Históricamente, han existido dos maneras de afrontar el contencioso catalán, personificadas en dos figuras de primer orden de la vida pública española durante el periodo republicano y que se pusieron de manifiesto, con toda nitidez, en el debate sobre el estatuto de Cataluña, celebrado, en las cortes republicanas, durante todo el mes de mayo de 1932. (Haciendo un  inciso diré que, durante ese debate, se produjeron intervenciones de una grandísima altura política e intelectual, y como muestra, invito, a los interesados, a la lectura del Diario de Sesiones del día 6 de mayo, con una intervención del diputado, por aquel entonces independiente y años más tarde fundador del influyente Partido Nacional Republicano, Felipe Sánchez Román, sencillamente magistral). Así, nos encontramos, por un lado, con una postura que podríamos definir como pesimista, una visión trágica del conflicto entre España y Cataluña, postulada por José Ortega y Gasset. Según el filósofo, el problema catalán no se puede resolver, sólo conllevar, ya que es un problema perpetuo y por tanto insoluble. No cabe así, una solución definitiva para el problema histórico de la configuración del estado español.  Por el contrario, Manuel Azaña, mucho más optimista, considera que una «política inteligente» puede solucionar definitivamente la cuestión. Para Azaña, el estatuto de autonomía es el instrumento que ayudará a resolver, de forma definitiva, el problema político que supone el «hecho diferencial» catalán, mostrándose, el alcalaíno, partidario de ser «generoso» en las transferencias educativas, de hacienda e incluso de orden público al gobierno catalán. Posteriormente, como testigo directo de los sucesos de mayo de 1937 en Barcelona y de la deriva del govern, la opinión de Azaña sobre la autonomía y el gobierno de la Generalitat, presidido por Companys, variará sustancialmente.

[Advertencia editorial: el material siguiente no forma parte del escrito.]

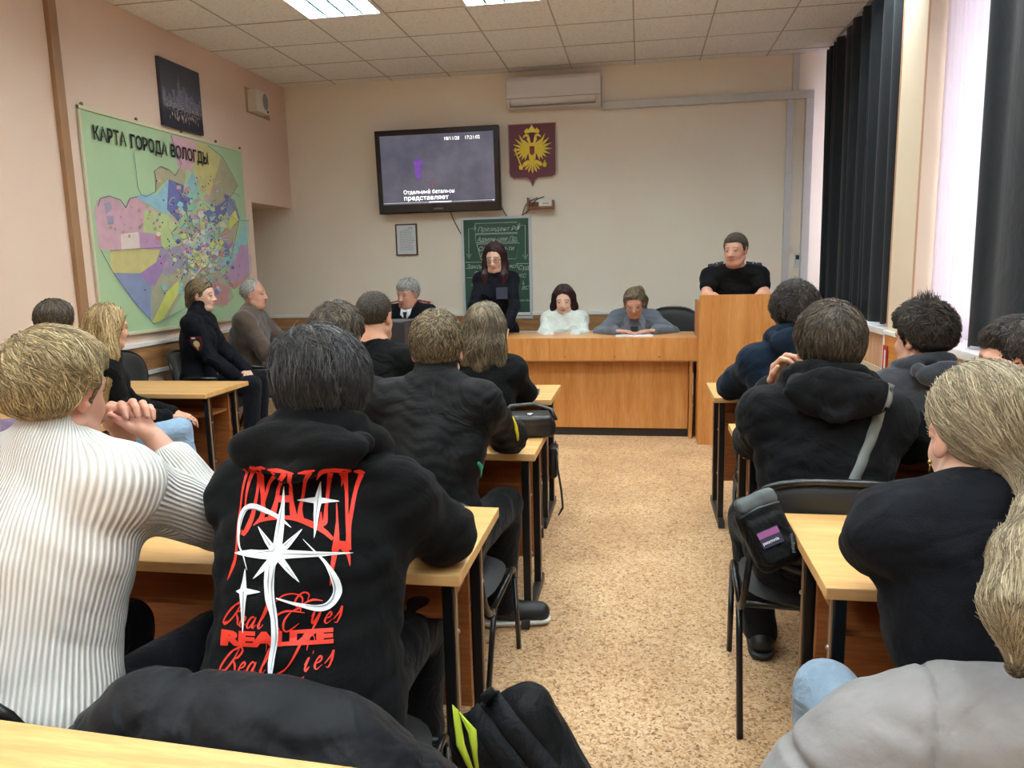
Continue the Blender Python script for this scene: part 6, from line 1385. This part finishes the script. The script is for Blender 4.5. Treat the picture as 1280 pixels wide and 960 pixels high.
pts=[c0+Rk@V3(-.085,-.075,.14),c0+Rk@V3(-.075,-.08,.22),c0+Rk@V3(-.045,-.08,.29),c0+Rk@V3(-.04,-.075,.23),c0+Rk@V3(-.075,-.07,.15)]
MB().tube(pts,[.004,.010,.012,.010,.004],8,flat=.35,up=(0,1,0)).build('pull_loop',plain('lime_green_webbing','b9cf3a',.6),bp_,True)
MB().tube([c0+Rk@V3(-.122,-.03,-.2),c0+Rk@V3(-.127,-.03,0),c0+Rk@V3(-.112,-.03,.2)],.004,6).build('zip',plain('zip_grey','4a4d52',.4,.5),bp_,True)
# handbag on the middle left desk
hb=empty('handbag',(-.47,3.06,DZ),math.radians(12),'small black leather handbag lying on the desk corner beside the aisle','handbag')
f=Field((-.2,-.15,-.01),(.2,.15,.16),.006); f.bx((0,0,.04),(.12,.075,.042),None,.03,.01); f.bx((0,-.01,.075),(.105,.07,.02),None,.018,.006); f.half((0,0,.002),(0,0,-1)); f.warp(.002,(40,40,40),3); P,F=f.mesh(); m_lea=plain('black_leather','1b1b1d',.35,bs=.25,bscale=120); np_mesh('body',P,F,m_lea,hb)
MB().tube([(-.10,.03,.08),(-.06,.06,.115),(.04,.06,.12),(.11,.03,.10),(.125,.0,.06)],.010,8,flat=.7).build('strap',m_lea,hb,True); MB().tube([(0,-.05,.098),(.015,-.06,.098),(.03,-.05,.098),(.015,-.04,.098)],.003,6,closed=True).build('buckle',plain('buckle_steel','b8b4ac',.25,.9),hb,True)
# strap bag hanging at the front left desk
hg=empty('hanging_bag',(-.44,3.97,.25),0,'black bag strap and bag hanging from the side of the desk nearest the counter','bag')
MB().tube([(-.02,.05,.28),(.0,-.02,.10),(.03,-.06,-.06),(.035,-.02,-.20),(.0,.02,-.27)],[.012,.018,.022,.02,.012],8,flat=.4).build('strap',plain('strap_black','1d1f23',.7,bs=.2,bscale=300),hg,True)
f=Field((-.12,-.12,-.1),(.1,.2,.32),.008); f.bx((-.035,.06,.13),(.03,.08,.12),None,.025,.01); P,F=f.mesh(); np_mesh('body',P,F,m_lea,hg); hg.scale=(.75,.75,.75); MB().tube([(.0,-.03,.24),(.004,-.04,.20),(-.002,-.035,.16)],.006,6).build('chain',plain('buckle_steel','b8b4ac',.25,.9),hg,True)
# waist bag on the chair side
pb=empty('waist_bag',(.335,2.00,.705),math.radians(8),'black and grey waist bag with a small woven label hanging by the chair back','bag')
Rb_=np.array(Euler((math.radians(-20),math.radians(-24),0)).to_matrix()); f=Field((-.16,-.12,-.16),(.16,.12,.16),.005); f.bx((0,0,-.01),(.062,.04,.090),Rb_,.03,.01); f.bx(Rb_@V3(.0,-.035,-.02),(.05,.015,.06),Rb_,.012,.006); f.warp(.002,(30,30,30),3); P,F=f.mesh(); np_mesh('body',P,F,cloth('black_ripstop','121417',.12,.6,.5,8,200,.05),pb)
f=Field((-.16,-.12,-.1),(.16,.12,.2),.005); f.bx(Rb_@V3(.005,.0,.082),(.055,.035,.022),Rb_,.016,.006); f.warp(.003,(40,40,40),7); P,F=f.mesh(); np_mesh('top_pocket',P,F,plain('bag_grey','4d5355',.7,var=.25,vscale=30),pb)
MB().tube([Rb_@V3(-.055,-.04,.06),Rb_@V3(.0,-.046,.066),Rb_@V3(.055,-.04,.06)],.003,6).build('zip',plain('zip_grey','7a7d82',.4,.5),pb,True)
lbm=Matrix([list(r) for r in Rb_]).to_4x4(); o=MB().box((-.036,-.0565,-.034),(.020,-.0545,.010),.001,lbm).build('woven_label',plain('label_navy','20233c',.6),pb)
a_=Rb_@V3(-.033,-.0575,-.024); text_on('label_lettering','patagonia',.0115,a_,Rb_@V3(1,0,0),Rb_@V3(0,0,1),plain('label_white','d8d8dc',.6),o,bold=.0002); MB().box((-.036,-.0572,-.008),(.020,-.0562,.008),0,lbm).build('label_peaks',plain('label_purple','8a4a80',.6),o)
a_=Rb_@V3(.030,-.0555,-.070); text_on('grey_lettering','patagonia',.013,a_,Rb_@V3(.35,0,.93),Rb_@V3(-.93,0,.35),plain('print_dim_grey','6a6e72',.6),pb)
# phone
ph=empty('phone',(-.585,4.10,DZ),.1,'dark phone lying on the desk nearest the counter','phone'); MB().box((-.036,-.075,0),(.036,.075,.009),.003).build('body',plain('phone_edge','b8bcc0',.3,.6),ph); MB().box((-.033,-.071,.009),(.033,.071,.0098)).build('screen',plain('phone_screen','1b1e22',.1),ph)
# computer tower
ct=empty('computer_tower',(-1.42,4.14,DZ),math.radians(-6),'dark grey computer tower standing on the front left desk','computer')
MB().box((-.095,0,0),(.095,.22,.40),.006).build('case',plain('tower_case_grey','2d3036',.4),ct); MB().box((.02,-.006,.01),(.093,.0,.395),.003).build('front_bezel',plain('bezel_dark','24272c',.3),ct); MB().box((-.093,-.006,.01),(.014,.0,.395),.003).build('front_bezel',plain('tower_front_grey','3c4046',.35),ct)
for z in (.22,.25,.28): MB().sphere((-.03,-.008,z),(.006,.003,.006),8,6).build('button',m_blkm,ct)
MB().sphere((-.03,-.008,.19),(.005,.003,.005),8,6).build('lamp',plain('led_white','e8f0f0',.3),ct)
# paper the woman in the blazer reads, pen
tag(MB().box((-.15,-.10,0),(.15,.10,.004),0,Matrix.Translation((-.05,6.30,.812))).build('paper_sheet',plain('paper_white','dcdce4',.6)),'white sheet of paper on the counter in front of the woman in the blazer','paper')
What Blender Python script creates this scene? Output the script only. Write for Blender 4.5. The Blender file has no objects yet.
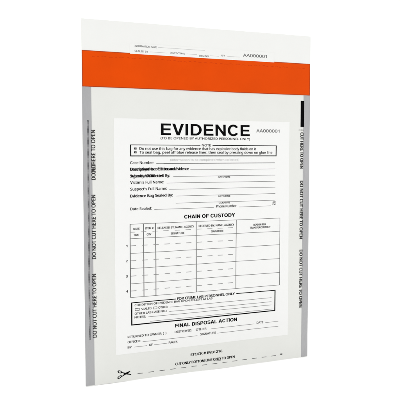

Así, en la última parte de sus Memorias, correspondientes al periodo de la guerra civil, el, ya por aquel entonces, Presidente de la República, habla de la «ineptitud» de los gobernantes catalanes, la «deslealtad» y «la insolencia» de los separatistas, y señala que la gente común, el vecindario pacífico, «suspira» por un  gobierno fuerte que «se lleve la autonomía, el ineficiente orden público y la F.A.I., en el mismo escobazo».

 Ya en la actualidad, el que un partido, surgido del aluvión y del descontento y que ha renunciado, desde un primer momento, a plantear un proyecto común para toda España, limitándose a concurrir en los distintos procesos electorales territoriales con sus confluencias o  «marcas blancas», se muestre ambiguo y contradictorio en relación con el mal llamado, «derecho a decidir» del pueblo catalán, entra dentro de la lógica política. Pero, que una organización como el PSOE, se preste a ese juego, moviéndose en el filo de la navaja, con continuas piruetas verbales y ocurrencias improvisadas, buscando desesperadamente una, a todas luces imposible, nueva vía, mediante una reforma constitucional que los propios soberanistas catalanes ya han dado por amortizada, denota, como mínimo, poca perspicacia política por parte de sus actuales dirigentes. Y ello, porque, a estas alturas de la partida, las reglas del juego ya deberían estar claras. Así, en un Estado de Derecho, lo que debe hacer un gobierno, cualquiera que sea su signo político, es cumplir y hacer cumplir la Ley y la Constitución (artículo 155, incluido); y lo que debe de hacer un partido de oposición, serio y responsable, es apoyar al gobierno en ese trance y velar para que éste lleve a cabo su labor, diligentemente y sin demora, cumpliendo escrupulosamente el ordenamiento jurídico; por lo que, tomar atajos, buscando la equidistancia entre el que debe hacer cumplir la Ley y aquellos que se saltan la legalidad constitucional, supone situar al partido en «tierra de nadie».

Qué duda cabe que, en sus casi 140 años de historia, el PSOE ha cometido numerosos errores de criterio y de estrategia política; el más grave, en octubre de 1934, pagando un precio  muy alto por ello. Esperemos, pues, no repetir, de nuevo, errores pasados, sobre todo, porque nos la estaríamos jugando por unas ideas, el nacionalismo y el independentismo catalán, profundamente reaccionarias en lo político e insolidarias en lo económico, y por tanto, totalmente ajenas al ideario y a la base social de un partido socialdemócrata. Aprendamos, pues, de la Historia: la de España y, también, la de nuestro gran y viejo partido.